R. O que precisa ser feito é uma coordenação entre a política fiscal e monetária e isso pode ser feito por intermédio do Conselho Monetário Nacional. O Banco Central poderia reduzir a taxa de juros de 6,5% para 5%. Ao reduzir, diminui o custo de rolagem da dívida pública. Essa redução geraria uma economia de aproximadamente R$ 30 bilhões. Você abriria espaço para descontingenciar o orçamento federal e, com isso, evitar uma queda ainda maior do investimento público. Acho que essa seria uma medida muito simples, não é radical e todo mundo entenderia se o ministro da Fazenda tivesse serenidade de explicar isso para a população e o mercado.
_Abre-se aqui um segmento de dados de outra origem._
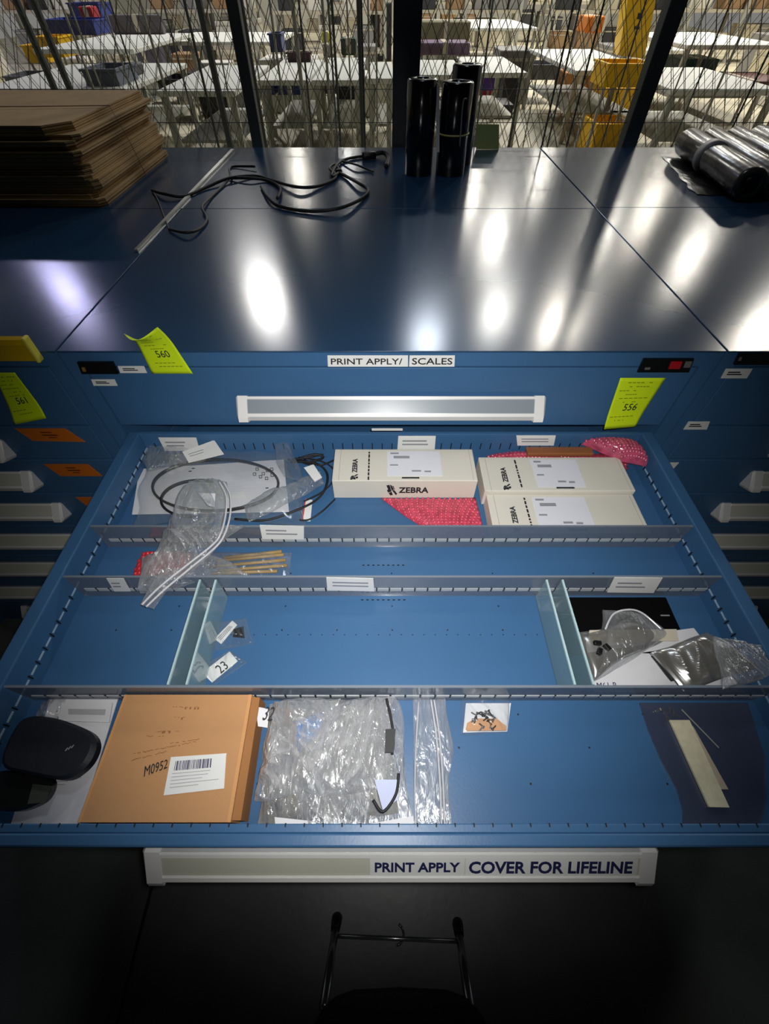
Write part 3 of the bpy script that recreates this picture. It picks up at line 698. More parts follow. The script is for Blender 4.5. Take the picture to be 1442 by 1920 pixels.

Agora, infelizmente, o Governo não tem essa percepção.
P. Mas o senhor acredita que eles colocariam propositalmente o país em um cenário de catástrofe econômica para conseguir aprovar a Previdência?
R. Aí tem um pouco da personalidade do Paulo Guedes, que é jogador de poker. Ele trucou, fez essa estratégia arriscada, que não vingou, mas que se funcionasse ele conseguiria aprovar a reforma dos sonhos deles. Mas não funcionou porque a sociedade brasileira está querendo discutir os detalhes da reforma.
P. Além dos juros, quais outras medidas a médio prazo poderiam ser tomadas para retomar de forma robusta a atividade, produtividade e os empregos?
R. Aí é preciso pensar em um projeto de país, de desenvolvimento ao longo prazo, o que o Governo Bolsonaro não tem. Eu diria que quase ninguém tem. Esse projeto passa pela recuperação da capacidade de investimento público, seja da União, de Estados ou municípios. Nesse aspecto, a reforma tributária será fundamental junto com a Previdência para conseguir dar fôlego financeiro tanto para a União como para estados e municípios recuperarem sua capacidade de investimento. Se não houver um aumento significativo do investimento público, que hoje está no nível mais baixo dos últimos 30 anos, não teremos crescimento. Para o crescimento voltar, no Brasil, é preciso uma taxa de câmbio competitiva, mas que seja estável. O câmbio atual de R$ 4,10 é até bom, o problema é que o câmbio oscila muito, daqui a 5 meses pode estar a R$ 3,80. A oscilação é ruim para indústria, aumenta a incerteza e faz com que os empresários não se sintam estimulados a investir.
P. Qual tipo de política especificamente o senhor sugere?
R. A política econômica não pode se limitar à concessão de subsídio tributário e benefício. Pode eventualmente ter, mas tem que ser pensada de uma forma mais estruturante. A ideia de que, primeiro, eu tenho que sair da crise para então fazer uma política de investimento é míope. Está errada. Você faz essas políticas como parte da estratégia de sair da crise e acelerar o crescimento.
P. Um dos pilares da gestão de Bolsonaro é a abertura da economia ao mercado internacional. O Brasil está preparado para esse movimento?
R. O fechamento atual da economia brasileira é uma consequência da valorização da taxa de câmbio. A melhor política é colocar o câmbio no patamar correto e estável e, uma vez que você acertar o câmbio, com um valor competitivo, você pode reduzir as tarifas comerciais sem nenhum problema. Mas, com o câmbio pouco competitivo e com a atual infraestrutura do país, as empresas brasileiras não conseguem competir com o exterior. As tarifas são as únicas coisas que sobraram para evitar que a indústria brasileira seja varrida do mapa. Se, nessas condições, fizermos uma abertura econômica como a equipe econômica almeja, vamos destruir a indústria brasileira.
P. Outra prioridade do Governo é a privatização de uma centena de empresas. O secretário incumbido para tirar o plano do papel, Salim Mattar, já afirmou que não “existe estatal eficiente’’. Qual a sua posição sobre o tema?
R. Precisam ser analisadas caso a caso. Não tenho nada contra, a princípio, a privatização ou sobre as estatais. Mas as estatais não dependentes do Tesouro não deveriam ser privatizadas. A Petrobras e o Banco do Brasil, por exemplo, dão muito lucro e dividendos para o Governo. Não dá para privatizar apenas para gerar caixa.